> [Instructions to follow]: Omit all pictures, then retype the data exactly as given.

— Begin —

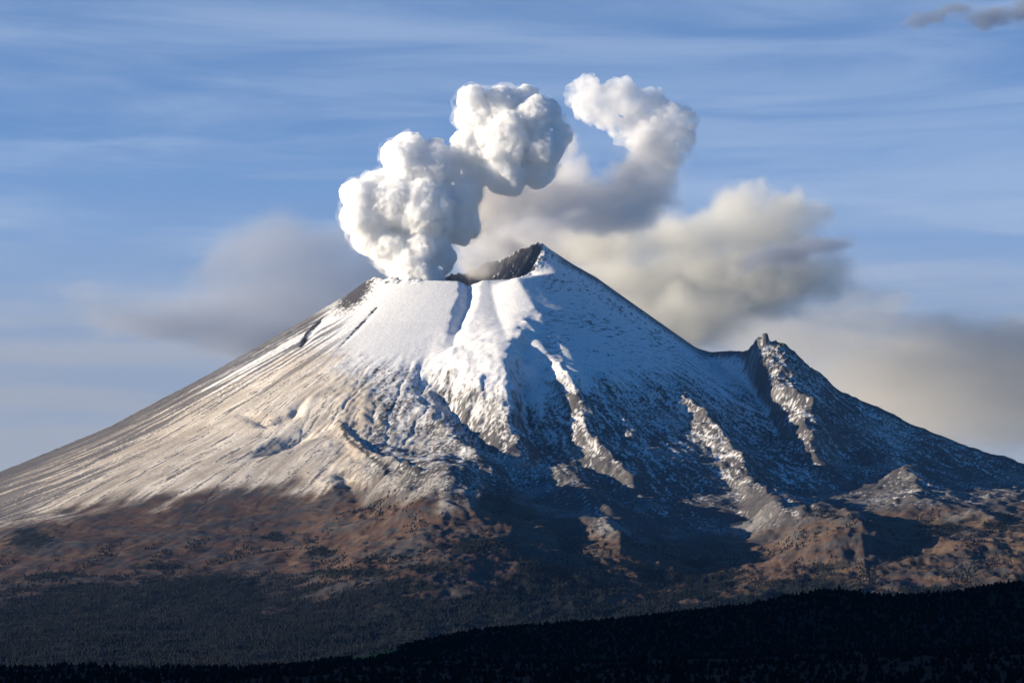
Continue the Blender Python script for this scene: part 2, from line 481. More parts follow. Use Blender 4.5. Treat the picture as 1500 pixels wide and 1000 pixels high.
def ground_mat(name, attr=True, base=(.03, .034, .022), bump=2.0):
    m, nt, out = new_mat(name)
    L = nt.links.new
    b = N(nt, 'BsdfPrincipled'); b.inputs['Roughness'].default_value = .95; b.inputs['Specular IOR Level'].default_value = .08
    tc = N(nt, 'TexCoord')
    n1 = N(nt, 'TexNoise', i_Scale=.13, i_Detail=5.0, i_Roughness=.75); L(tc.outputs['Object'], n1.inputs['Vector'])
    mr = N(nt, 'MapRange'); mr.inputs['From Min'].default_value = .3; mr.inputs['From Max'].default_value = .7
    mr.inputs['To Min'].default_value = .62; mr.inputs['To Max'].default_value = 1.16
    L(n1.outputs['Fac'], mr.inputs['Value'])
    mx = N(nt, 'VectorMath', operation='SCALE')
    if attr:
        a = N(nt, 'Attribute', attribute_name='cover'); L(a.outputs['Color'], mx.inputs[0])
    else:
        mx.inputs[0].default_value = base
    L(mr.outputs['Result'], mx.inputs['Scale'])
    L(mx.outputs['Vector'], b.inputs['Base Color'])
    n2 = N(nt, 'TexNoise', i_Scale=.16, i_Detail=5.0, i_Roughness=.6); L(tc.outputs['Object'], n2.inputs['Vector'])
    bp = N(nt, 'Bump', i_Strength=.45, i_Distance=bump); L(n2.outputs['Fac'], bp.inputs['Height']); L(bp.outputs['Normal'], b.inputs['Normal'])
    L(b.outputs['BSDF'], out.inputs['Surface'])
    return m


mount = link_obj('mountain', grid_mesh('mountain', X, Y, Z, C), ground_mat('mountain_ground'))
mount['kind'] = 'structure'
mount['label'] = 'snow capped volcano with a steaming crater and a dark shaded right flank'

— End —

> [Exercise response]:
Continue the Blender Python script for this scene: part 2, from line 481. More parts follow. Use Blender 4.5. Treat the picture as 1500 pixels wide and 1000 pixels high.
def ground_mat(name, attr=True, base=(.03, .034, .022), bump=2.0):
    m, nt, out = new_mat(name)
    L = nt.links.new
    b = N(nt, 'BsdfPrincipled'); b.inputs['Roughness'].default_value = .95; b.inputs['Specular IOR Level'].default_value = .08
    tc = N(nt, 'TexCoord')
    n1 = N(nt, 'TexNoise', i_Scale=.13, i_Detail=5.0, i_Roughness=.75); L(tc.outputs['Object'], n1.inputs['Vector'])
    mr = N(nt, 'MapRange'); mr.inputs['From Min'].default_value = .3; mr.inputs['From Max'].default_value = .7
    mr.inputs['To Min'].default_value = .62; mr.inputs['To Max'].default_value = 1.16
    L(n1.outputs['Fac'], mr.inputs['Value'])
    mx = N(nt, 'VectorMath', operation='SCALE')
    if attr:
        a = N(nt, 'Attribute', attribute_name='cover'); L(a.outputs['Color'], mx.inputs[0])
    else:
        mx.inputs[0].default_value = base
    L(mr.outputs['Result'], mx.inputs['Scale'])
    L(mx.outputs['Vector'], b.inputs['Base Color'])
    n2 = N(nt, 'TexNoise', i_Scale=.16, i_Detail=5.0, i_Roughness=.6); L(tc.outputs['Object'], n2.inputs['Vector'])
    bp = N(nt, 'Bump', i_Strength=.45, i_Distance=bump); L(n2.outputs['Fac'], bp.inputs['Height']); L(bp.outputs['Normal'], b.inputs['Normal'])
    L(b.outputs['BSDF'], out.inputs['Surface'])
    return m


mount = link_obj('mountain', grid_mesh('mountain', X, Y, Z, C), ground_mat('mountain_ground'))
mount['kind'] = 'structure'
mount['label'] = 'snow capped volcano with a steaming crater and a dark shaded right flank'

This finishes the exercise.